* Data
╭──
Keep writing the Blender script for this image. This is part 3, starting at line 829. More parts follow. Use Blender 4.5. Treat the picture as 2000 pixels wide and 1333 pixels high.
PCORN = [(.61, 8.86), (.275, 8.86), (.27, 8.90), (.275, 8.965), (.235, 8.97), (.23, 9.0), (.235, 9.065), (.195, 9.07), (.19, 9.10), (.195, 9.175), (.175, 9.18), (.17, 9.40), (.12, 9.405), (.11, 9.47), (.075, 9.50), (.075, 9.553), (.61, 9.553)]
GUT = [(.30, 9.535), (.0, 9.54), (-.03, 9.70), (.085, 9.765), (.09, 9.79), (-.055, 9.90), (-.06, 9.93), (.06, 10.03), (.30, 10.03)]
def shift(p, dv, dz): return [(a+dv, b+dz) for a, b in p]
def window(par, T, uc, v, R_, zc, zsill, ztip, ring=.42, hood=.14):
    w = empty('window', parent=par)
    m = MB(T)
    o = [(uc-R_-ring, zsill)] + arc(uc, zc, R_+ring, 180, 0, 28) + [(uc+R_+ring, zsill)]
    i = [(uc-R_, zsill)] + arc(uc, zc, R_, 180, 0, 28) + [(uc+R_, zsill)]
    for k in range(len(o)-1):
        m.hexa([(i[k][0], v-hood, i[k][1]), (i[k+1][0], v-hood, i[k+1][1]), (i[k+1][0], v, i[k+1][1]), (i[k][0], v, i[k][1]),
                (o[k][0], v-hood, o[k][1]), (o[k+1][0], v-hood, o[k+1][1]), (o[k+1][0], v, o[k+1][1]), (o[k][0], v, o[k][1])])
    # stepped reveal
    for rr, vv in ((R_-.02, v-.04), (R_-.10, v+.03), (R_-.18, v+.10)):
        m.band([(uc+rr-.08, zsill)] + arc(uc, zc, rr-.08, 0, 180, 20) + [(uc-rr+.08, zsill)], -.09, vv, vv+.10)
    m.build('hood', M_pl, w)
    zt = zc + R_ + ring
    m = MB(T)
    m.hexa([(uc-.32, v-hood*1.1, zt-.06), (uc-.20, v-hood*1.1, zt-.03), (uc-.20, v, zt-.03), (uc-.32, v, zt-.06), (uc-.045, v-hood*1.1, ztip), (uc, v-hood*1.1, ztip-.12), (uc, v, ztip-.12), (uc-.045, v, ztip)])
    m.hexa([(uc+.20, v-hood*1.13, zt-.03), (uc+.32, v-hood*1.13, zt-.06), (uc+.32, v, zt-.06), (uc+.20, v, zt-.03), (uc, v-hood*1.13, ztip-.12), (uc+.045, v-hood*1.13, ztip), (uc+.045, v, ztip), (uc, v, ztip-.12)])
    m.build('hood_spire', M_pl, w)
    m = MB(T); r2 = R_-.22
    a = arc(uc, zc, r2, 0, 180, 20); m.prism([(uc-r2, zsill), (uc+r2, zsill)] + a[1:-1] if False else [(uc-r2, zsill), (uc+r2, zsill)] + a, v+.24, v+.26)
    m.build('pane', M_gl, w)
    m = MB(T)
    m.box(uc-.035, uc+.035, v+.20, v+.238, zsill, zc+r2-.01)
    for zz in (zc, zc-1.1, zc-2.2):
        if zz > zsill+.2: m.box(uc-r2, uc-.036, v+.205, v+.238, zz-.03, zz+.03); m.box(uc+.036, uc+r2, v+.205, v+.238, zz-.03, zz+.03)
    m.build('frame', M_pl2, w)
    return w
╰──
* Problem details
Retype the data exactly as given.

* Output for this exercise
Keep writing the Blender script for this image. This is part 3, starting at line 829. More parts follow. Use Blender 4.5. Treat the picture as 2000 pixels wide and 1333 pixels high.
PCORN = [(.61, 8.86), (.275, 8.86), (.27, 8.90), (.275, 8.965), (.235, 8.97), (.23, 9.0), (.235, 9.065), (.195, 9.07), (.19, 9.10), (.195, 9.175), (.175, 9.18), (.17, 9.40), (.12, 9.405), (.11, 9.47), (.075, 9.50), (.075, 9.553), (.61, 9.553)]
GUT = [(.30, 9.535), (.0, 9.54), (-.03, 9.70), (.085, 9.765), (.09, 9.79), (-.055, 9.90), (-.06, 9.93), (.06, 10.03), (.30, 10.03)]
def shift(p, dv, dz): return [(a+dv, b+dz) for a, b in p]
def window(par, T, uc, v, R_, zc, zsill, ztip, ring=.42, hood=.14):
    w = empty('window', parent=par)
    m = MB(T)
    o = [(uc-R_-ring, zsill)] + arc(uc, zc, R_+ring, 180, 0, 28) + [(uc+R_+ring, zsill)]
    i = [(uc-R_, zsill)] + arc(uc, zc, R_, 180, 0, 28) + [(uc+R_, zsill)]
    for k in range(len(o)-1):
        m.hexa([(i[k][0], v-hood, i[k][1]), (i[k+1][0], v-hood, i[k+1][1]), (i[k+1][0], v, i[k+1][1]), (i[k][0], v, i[k][1]),
                (o[k][0], v-hood, o[k][1]), (o[k+1][0], v-hood, o[k+1][1]), (o[k+1][0], v, o[k+1][1]), (o[k][0], v, o[k][1])])
    # stepped reveal
    for rr, vv in ((R_-.02, v-.04), (R_-.10, v+.03), (R_-.18, v+.10)):
        m.band([(uc+rr-.08, zsill)] + arc(uc, zc, rr-.08, 0, 180, 20) + [(uc-rr+.08, zsill)], -.09, vv, vv+.10)
    m.build('hood', M_pl, w)
    zt = zc + R_ + ring
    m = MB(T)
    m.hexa([(uc-.32, v-hood*1.1, zt-.06), (uc-.20, v-hood*1.1, zt-.03), (uc-.20, v, zt-.03), (uc-.32, v, zt-.06), (uc-.045, v-hood*1.1, ztip), (uc, v-hood*1.1, ztip-.12), (uc, v, ztip-.12), (uc-.045, v, ztip)])
    m.hexa([(uc+.20, v-hood*1.13, zt-.03), (uc+.32, v-hood*1.13, zt-.06), (uc+.32, v, zt-.06), (uc+.20, v, zt-.03), (uc, v-hood*1.13, ztip-.12), (uc+.045, v-hood*1.13, ztip), (uc+.045, v, ztip), (uc, v, ztip-.12)])
    m.build('hood_spire', M_pl, w)
    m = MB(T); r2 = R_-.22
    a = arc(uc, zc, r2, 0, 180, 20); m.prism([(uc-r2, zsill), (uc+r2, zsill)] + a[1:-1] if False else [(uc-r2, zsill), (uc+r2, zsill)] + a, v+.24, v+.26)
    m.build('pane', M_gl, w)
    m = MB(T)
    m.box(uc-.035, uc+.035, v+.20, v+.238, zsill, zc+r2-.01)
    for zz in (zc, zc-1.1, zc-2.2):
        if zz > zsill+.2: m.box(uc-r2, uc-.036, v+.205, v+.238, zz-.03, zz+.03); m.box(uc+.036, uc+r2, v+.205, v+.238, zz-.03, zz+.03)
    m.build('frame', M_pl2, w)
    return w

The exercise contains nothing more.